▶ Written problem
Pull out every line with the word "Blender" from the entries below.
--- begin Provided data ---
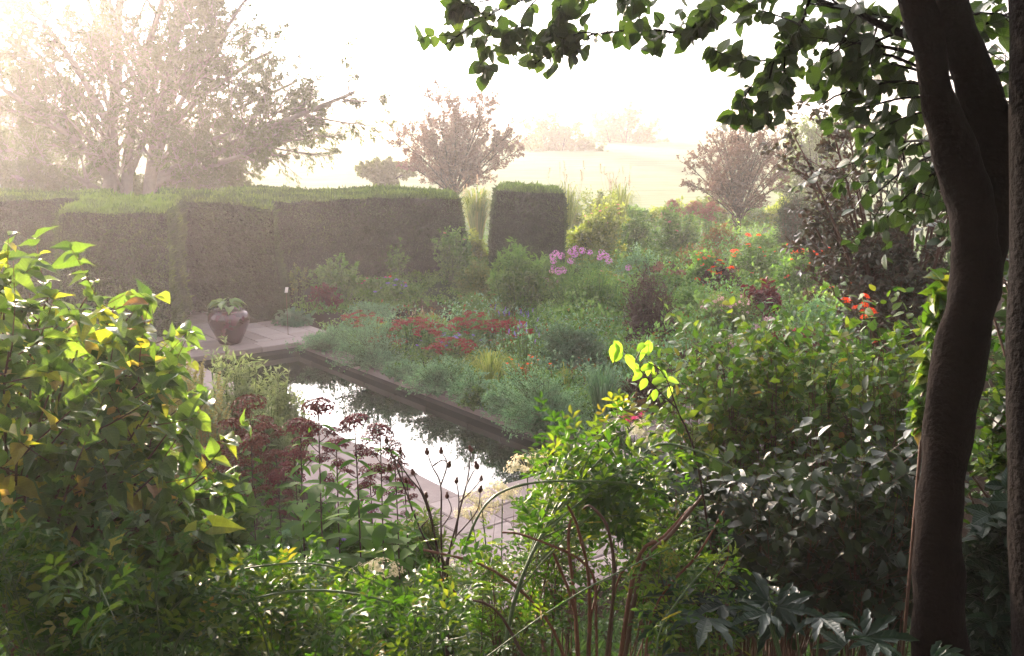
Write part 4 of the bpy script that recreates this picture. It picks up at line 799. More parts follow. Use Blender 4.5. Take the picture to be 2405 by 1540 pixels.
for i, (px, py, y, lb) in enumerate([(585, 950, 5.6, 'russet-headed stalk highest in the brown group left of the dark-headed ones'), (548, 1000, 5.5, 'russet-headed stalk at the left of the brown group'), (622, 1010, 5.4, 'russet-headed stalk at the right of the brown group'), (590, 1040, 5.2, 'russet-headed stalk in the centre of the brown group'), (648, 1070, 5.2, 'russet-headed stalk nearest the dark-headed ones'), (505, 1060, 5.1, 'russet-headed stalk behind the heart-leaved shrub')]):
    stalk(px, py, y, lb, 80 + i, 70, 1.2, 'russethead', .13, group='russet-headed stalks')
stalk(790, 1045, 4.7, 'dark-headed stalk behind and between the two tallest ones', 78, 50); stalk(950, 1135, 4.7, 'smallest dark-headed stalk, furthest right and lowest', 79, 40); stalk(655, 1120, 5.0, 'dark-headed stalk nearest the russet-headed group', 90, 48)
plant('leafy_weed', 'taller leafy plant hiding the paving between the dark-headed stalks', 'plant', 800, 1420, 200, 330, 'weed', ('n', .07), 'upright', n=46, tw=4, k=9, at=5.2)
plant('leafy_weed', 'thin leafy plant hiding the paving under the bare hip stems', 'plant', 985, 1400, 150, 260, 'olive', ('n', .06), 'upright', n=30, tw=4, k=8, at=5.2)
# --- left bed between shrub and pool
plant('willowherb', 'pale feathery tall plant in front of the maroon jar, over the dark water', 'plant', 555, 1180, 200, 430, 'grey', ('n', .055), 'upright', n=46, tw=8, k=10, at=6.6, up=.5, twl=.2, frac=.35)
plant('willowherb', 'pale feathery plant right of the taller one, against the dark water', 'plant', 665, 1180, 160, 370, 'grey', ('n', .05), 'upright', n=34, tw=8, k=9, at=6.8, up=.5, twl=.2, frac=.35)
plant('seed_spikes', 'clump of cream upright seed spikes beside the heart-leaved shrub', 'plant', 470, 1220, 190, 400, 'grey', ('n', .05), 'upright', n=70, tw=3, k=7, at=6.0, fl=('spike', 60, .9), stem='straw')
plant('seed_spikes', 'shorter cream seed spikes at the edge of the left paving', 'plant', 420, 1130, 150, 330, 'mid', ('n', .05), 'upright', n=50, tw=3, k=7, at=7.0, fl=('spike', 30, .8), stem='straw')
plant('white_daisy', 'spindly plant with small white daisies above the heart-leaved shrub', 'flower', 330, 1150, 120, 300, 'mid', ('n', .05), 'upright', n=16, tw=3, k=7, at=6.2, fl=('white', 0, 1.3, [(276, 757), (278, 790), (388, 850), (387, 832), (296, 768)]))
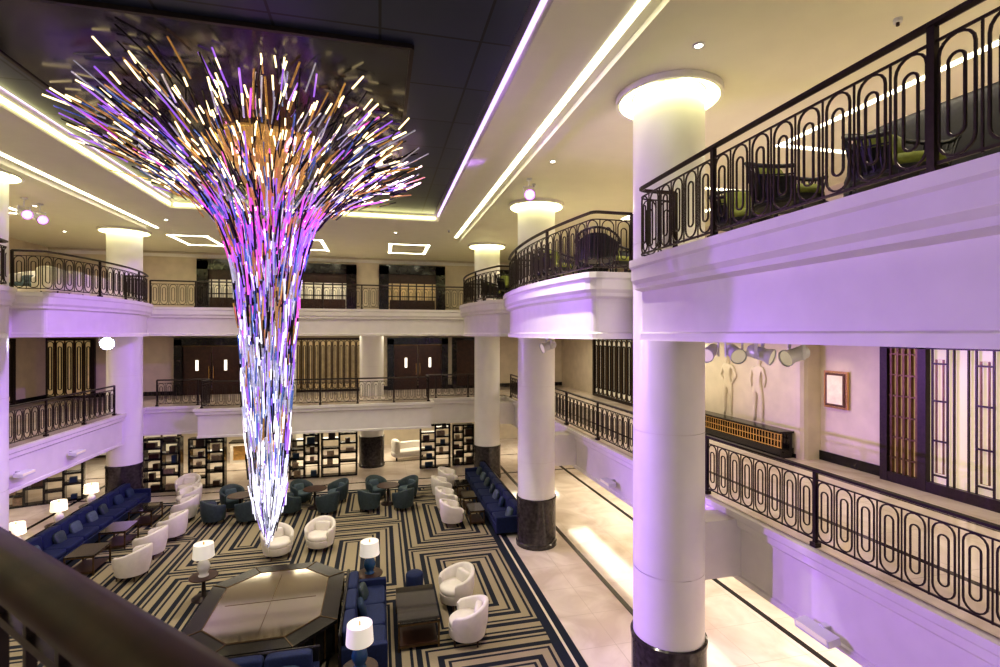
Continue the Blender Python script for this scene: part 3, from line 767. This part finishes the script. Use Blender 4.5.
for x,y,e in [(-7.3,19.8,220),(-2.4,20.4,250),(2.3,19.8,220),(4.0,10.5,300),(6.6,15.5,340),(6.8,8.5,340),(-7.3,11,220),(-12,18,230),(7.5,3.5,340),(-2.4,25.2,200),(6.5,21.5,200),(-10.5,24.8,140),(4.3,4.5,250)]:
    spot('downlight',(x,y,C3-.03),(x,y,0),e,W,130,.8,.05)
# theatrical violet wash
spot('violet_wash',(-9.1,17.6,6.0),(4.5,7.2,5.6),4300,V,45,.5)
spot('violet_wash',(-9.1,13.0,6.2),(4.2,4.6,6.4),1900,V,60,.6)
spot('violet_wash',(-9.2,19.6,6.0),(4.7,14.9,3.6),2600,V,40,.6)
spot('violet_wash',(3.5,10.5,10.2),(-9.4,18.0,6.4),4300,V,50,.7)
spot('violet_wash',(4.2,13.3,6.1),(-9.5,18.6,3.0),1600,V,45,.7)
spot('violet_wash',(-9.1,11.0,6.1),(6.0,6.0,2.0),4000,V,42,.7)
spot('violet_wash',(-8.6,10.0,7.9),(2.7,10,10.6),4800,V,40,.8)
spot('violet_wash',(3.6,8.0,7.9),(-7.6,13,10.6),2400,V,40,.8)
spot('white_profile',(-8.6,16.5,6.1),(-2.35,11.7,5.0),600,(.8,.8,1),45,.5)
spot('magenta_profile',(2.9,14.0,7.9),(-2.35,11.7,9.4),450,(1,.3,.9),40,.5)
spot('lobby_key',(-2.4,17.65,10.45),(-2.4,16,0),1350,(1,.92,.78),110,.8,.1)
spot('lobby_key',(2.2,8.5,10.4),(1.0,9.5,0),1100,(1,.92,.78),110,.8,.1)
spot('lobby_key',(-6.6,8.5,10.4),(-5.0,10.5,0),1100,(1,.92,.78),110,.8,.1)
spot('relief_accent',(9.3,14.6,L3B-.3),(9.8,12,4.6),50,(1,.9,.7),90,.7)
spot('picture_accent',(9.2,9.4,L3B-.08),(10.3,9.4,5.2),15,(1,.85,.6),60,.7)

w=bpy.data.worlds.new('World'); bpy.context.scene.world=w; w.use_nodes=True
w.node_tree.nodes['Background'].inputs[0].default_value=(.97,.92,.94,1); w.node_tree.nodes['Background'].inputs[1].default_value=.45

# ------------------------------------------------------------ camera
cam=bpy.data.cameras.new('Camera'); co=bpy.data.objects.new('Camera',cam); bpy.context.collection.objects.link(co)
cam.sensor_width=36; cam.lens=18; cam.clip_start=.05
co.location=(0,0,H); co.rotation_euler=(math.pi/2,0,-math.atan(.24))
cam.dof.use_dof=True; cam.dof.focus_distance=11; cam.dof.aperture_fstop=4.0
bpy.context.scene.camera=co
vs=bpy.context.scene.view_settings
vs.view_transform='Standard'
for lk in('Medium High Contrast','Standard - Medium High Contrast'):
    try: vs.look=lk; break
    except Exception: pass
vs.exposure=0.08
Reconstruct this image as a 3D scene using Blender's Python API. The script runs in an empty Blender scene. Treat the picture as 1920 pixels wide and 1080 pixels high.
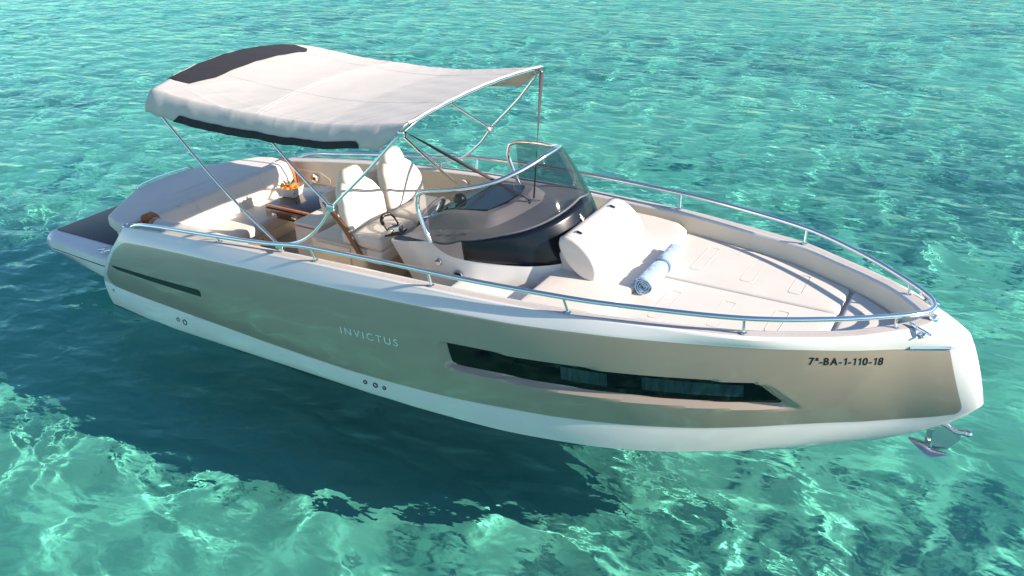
--- end Provided data ---
▶ Task solution
Write part 4 of the bpy script that recreates this picture. It picks up at line 799. More parts follow. Use Blender 4.5. Take the picture to be 2405 by 1540 pixels.
Continue the Blender Python script for this scene: part 3, from line 767. This part finishes the script. Use Blender 4.5.
Reconstruct this image as a 3D scene using Blender's Python API. The script runs in an empty Blender scene. Treat the picture as 1920 pixels wide and 1080 pixels high.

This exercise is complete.